With only 36 million shares outstanding, Bonterra shares have high leverage to success on the current strategy to gradually increase output while reducing debt and living well within operating cash flows. I have modeled the company’s operations and see the underlying value today close to double the current share price.
Of course, like all exploration and production companies, Bonterra is vulnerable to a collapse of oil prices. For 2023, the company has in place a modest hedge book which protects against a major collapse. For 2023, the company’s guidance shows continued progress and the prospect of a resumed dividend by year end 2023 if debt falls as much as projected.

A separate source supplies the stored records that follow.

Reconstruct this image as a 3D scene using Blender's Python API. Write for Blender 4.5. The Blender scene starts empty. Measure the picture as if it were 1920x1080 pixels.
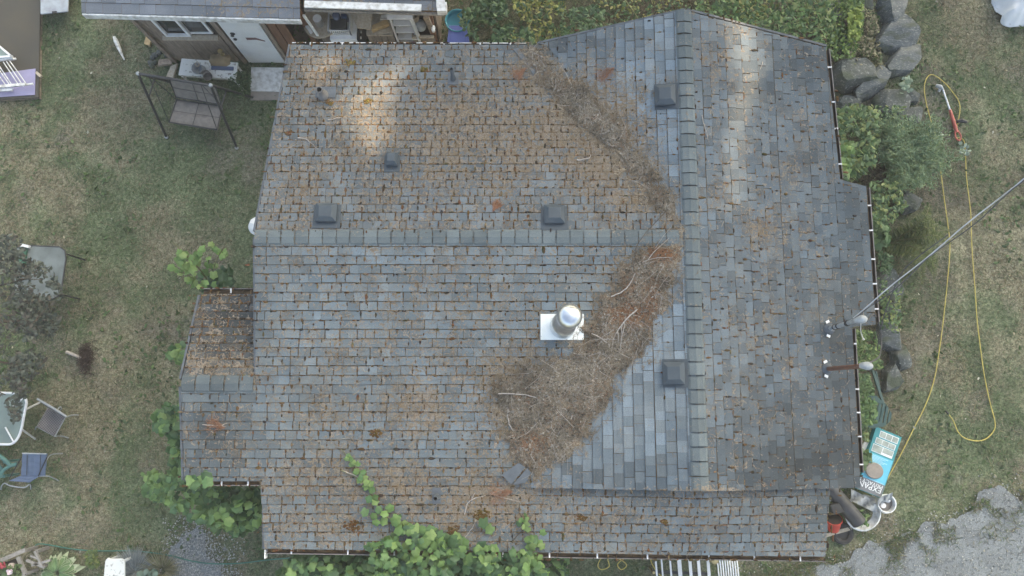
import bpy, math, random
import numpy as np
from mathutils import Vector, Matrix, noise as mnoise

R = math.radians
random.seed(7)
rng = np.random.default_rng(11)
S = bpy.context.scene
COL = S.collection

# ------------------------------------------------------------------ camera, sky, sun, exposure
CAM_H, FPX, TILT = 14.0, 1400.0, R(8.3)
cam_d = bpy.data.cameras.new('camera')
cam = bpy.data.objects.new('camera', cam_d); COL.objects.link(cam)
cam.location = (0, 0, CAM_H); cam.rotation_euler = (TILT, 0, 0)
cam_d.sensor_width = 36; cam_d.lens = 36 * FPX / 1920
cam_d.clip_start = 0.1; cam_d.clip_end = 3000
S.camera = cam
SUN_EL, SUN_AZ = R(33), R(35)           # azimuth measured from +Y towards +X
SUN_DIR = np.array([math.sin(SUN_AZ) * math.cos(SUN_EL), math.cos(SUN_AZ) * math.cos(SUN_EL), math.sin(SUN_EL)])
world = bpy.data.worlds.new('World'); S.world = world; world.use_nodes = True
wn = world.node_tree; wn.nodes.clear()
sky = wn.nodes.new('ShaderNodeTexSky'); sky.sky_type = 'NISHITA'; sky.sun_disc = False
sky.sun_elevation = SUN_EL; sky.sun_rotation = SUN_AZ; sky.dust_density = 6.0; sky.air_density = .8; sky.ozone_density = 1.2
bg = wn.nodes.new('ShaderNodeBackground'); bg.inputs[1].default_value = 0.13
wo = wn.nodes.new('ShaderNodeOutputWorld')
tint = wn.nodes.new('ShaderNodeMix'); tint.data_type = 'RGBA'; tint.blend_type = 'MULTIPLY'; tint.inputs[0].default_value = 1.0; tint.inputs[7].default_value = (1.0, 1.045, .965, 1)   # slight green tint put on the sky to cancel its violet cast
wn.links.new(sky.outputs[0], tint.inputs[6]); wn.links.new(tint.outputs[2], bg.inputs[0]); wn.links.new(bg.outputs[0], wo.inputs[0])
sl = bpy.data.lights.new('sun', 'SUN'); sl.energy = 2.9; sl.angle = R(0.7); sl.color = (1, .80, .55)
so = bpy.data.objects.new('sun', sl); COL.objects.link(so)
so.rotation_euler = Vector(-SUN_DIR).to_track_quat('-Z', 'Y').to_euler(); so.location = (20, 30, 30)
S.view_settings.view_transform = 'Standard'; S.view_settings.look = 'None'
S.view_settings.exposure = 2.14; S.view_settings.gamma = 1.0
S.cycles.max_bounces = 6; S.cycles.transparent_max_bounces = 8

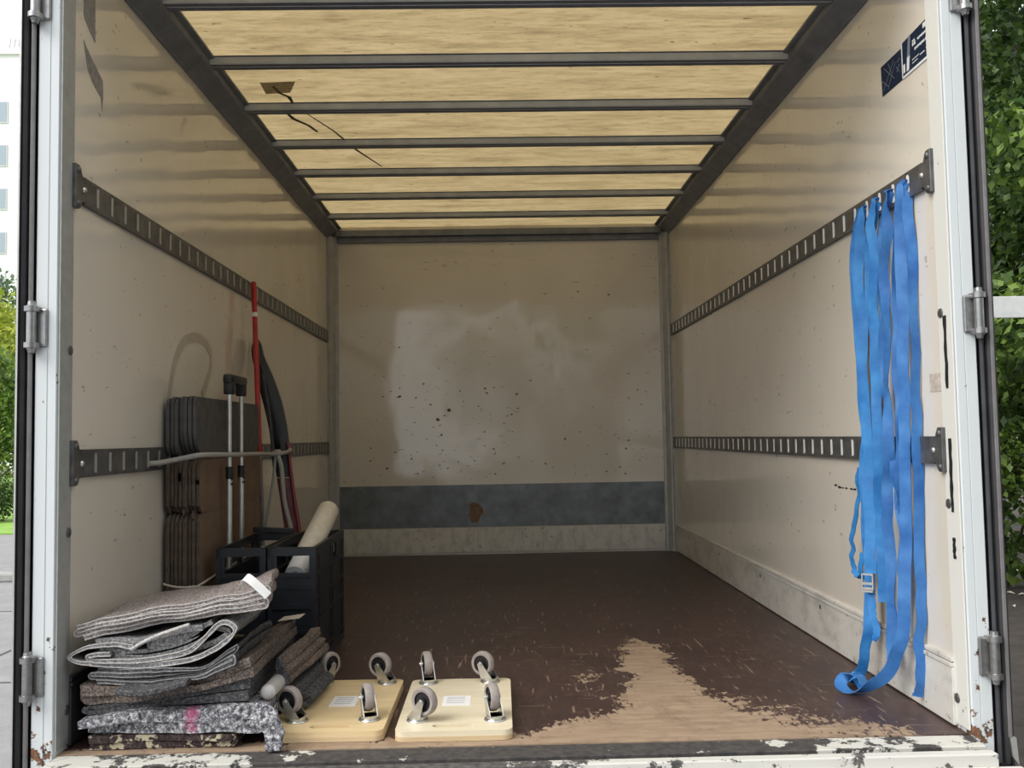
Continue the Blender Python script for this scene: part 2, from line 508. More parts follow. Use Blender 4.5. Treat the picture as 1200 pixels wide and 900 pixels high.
NX, NY = 84, 150
xs = np.linspace(-HW, HW, NX); ys = np.linspace(-.04, L, NY)
X, Y = np.meshgrid(xs, ys); P = np.stack([X.ravel(), Y.ravel()], 1)
s1 = sdf(P, main_poly) * 2.2 + .04
s2 = np.minimum(sdf(P, patchy) * .8 - .13, -.03)
s3 = np.minimum(sdf(P, right_thin) * .8 - .03, .03)
s4 = sdf(P, edge_strip) * 4.0 + .02
wear = np.maximum.reduce([s1, s2, s3, s4, np.full(len(P), -.34)])
wear = np.clip(wear, -.34, .3)
bm = nbm()
vs = [bm.verts.new((x, y, 0)) for x, y in P]
for j in range(NY - 1):
    for i in range(NX - 1):
        a = j * NX + i
        bm.faces.new((vs[a], vs[a + 1], vs[a + 1 + NX], vs[a + NX]))
top_n = len(vs)
b2 = [bm.verts.new((x, y, -.09)) for x, y in ((-HW, -.04), (HW, -.04), (HW, L), (-HW, L))]
bm.faces.new(b2)
cr = [vs[0], vs[NX - 1], vs[NX * NY - 1], vs[NX * (NY - 1)]]
bm.faces.new([b2[0], b2[1]] + [vs[i] for i in range(NX - 1, -1, -1)])
bm.faces.new([b2[1], b2[2]] + [vs[(j + 1) * NX - 1] for j in range(NY - 1, -1, -1)])
bm.faces.new([b2[2], b2[3]] + [vs[NX * (NY - 1) + i] for i in range(0, NX)])
bm.faces.new([b2[3], b2[0]] + [vs[j * NX] for j in range(NY)])
bm.verts.index_update()
floor = obj('floor', bm, 'floor_film'); struct(floor)
me = floor.data
a_ = me.attributes.new('wear', 'FLOAT', 'POINT')
vals = np.full(len(me.vertices), -.34, np.float32); vals[:len(wear)] = wear
a_.data.foreach_set('value', vals)

# side walls and back wall
bm = nbm(); box(bm, (-HW - .035, 0, -.1), (-HW, L + .05, 2.05)); wall_l = struct(obj('wall_left', bm, 'wall_paint'))
bm = nbm(); box(bm, (HW, 0, -.1), (HW + .035, L + .05, 2.05)); wall_r = struct(obj('wall_right', bm, 'wall_paint'))
bm = nbm(); box(bm, (-HW, L, -.1), (HW, L + .05, 2.05)); wall_b = struct(obj('wall_back', bm, 'wall_paint'))

# back wall: steel band, kick panel, tear, scuffs
bm = nbm(); box(bm, (-.99, L - .006, .165), (.985, L, .42), .002); band = obj('steel_band', bm, 'steel_blue_band', wall_b); plabel(band, 'blue-grey steel band across the back wall')
bm = nbm()
pts = [(-.205, .30), (-.18, .315), (-.15, .305), (-.125, .285), (-.118, .25), (-.14, .225), (-.15, .195), (-.19, .19), (-.20, .215), (-.215, .235), (-.195, .265)]
prism(bm, [(x, L - .008, z) for x, z in pts], (0, .002, 0)); plabel(obj('torn_patch', bm, 'brown_tear', band), 'brown torn patch in the steel band')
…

While I see a risk of recession worldwide as central banks keep ramping up interest rates to curb the inflation they created (along with reckless borrowing by many governments including U.S. and Canada), I see no evidence of an increased supply of oil and a deepending shortage of fossil fuels. On balance, the macroeconomic picture is in my opinion a tailwind for Bonterra.
Many investors pay little attention to reserves and focus on cash flows. I think both are worth attention. Bonterra’s reserves are valued (10% discount rate) at CAD$1.3 billion, about CAD$35 a Bonterra share. At less than CAD$10 a share in recent trading, BNE.TO shares look undervalued.
If oil prices remain at current levels or higher, I expect to see Bonterra pay a dividend in the CAD$1.00 per share range in 2024, and if commodity prices fall, to defer a dividend in favor of continuing to eliminate debt until prices firm. I like the odds and hold 35,000 shares.